Others who knew her sometimes talk to me of her. I want to tell them, ‘Please don’t!’ But I am too polite. So I merely smile and nod, trying hard not to really listen, letting the words roll off me like water off a duck’s back, or a lotus leaf, so they don’t enter my mind and disrupt and/or colour my own memories of her.

I don’t visit her page on Facebook. I don’t acknowledge the wishes she gets on her birthday from those who remember her. I don’t reshare her posts or photos. All I do is scroll through the abundant photos and videos in the albums on my phone at times, but that too not for long because the heart grows heavy with the knowledge that she is not here.

Yes, I had a dog, Luci,’ I might tell new people I meet if they show an interest, or ask about the Dog in the Photo they see when they enter my home. But that’s all. Nothing about her as such. Not the funny faces she makes, or the way she barks at the lizard on the roof just because they scare her mom. Not about how she ran after the rat snake only to be outwitted. Not about her drooly kisses, her unconditional love. No, nothing at all about her.

Sometimes she does come up in conversations with the L&M or the children. With them, I laugh while recalling something or other she did. That brief laughter though hides the pain, dulled now by the time that has elapsed, but somehow still as painful. I don’t want them to know though and then have them tip-toe around the topic of Luci in my presence.

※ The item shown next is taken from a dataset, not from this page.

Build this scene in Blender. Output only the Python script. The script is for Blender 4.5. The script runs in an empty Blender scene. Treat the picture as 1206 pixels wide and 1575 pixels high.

In short, I hoard her memories inside me, zealously, and jealously guarding them from everyone and everything. Sigh. I have realised one thing from it all: I am not there yet. That place where you forget the absence and remember only the good things that were and smile. One day, perhaps. But right now I don’t know when the day will come.

Maybe, just maybe, today is that first step in the journey. She would have been thirteen today.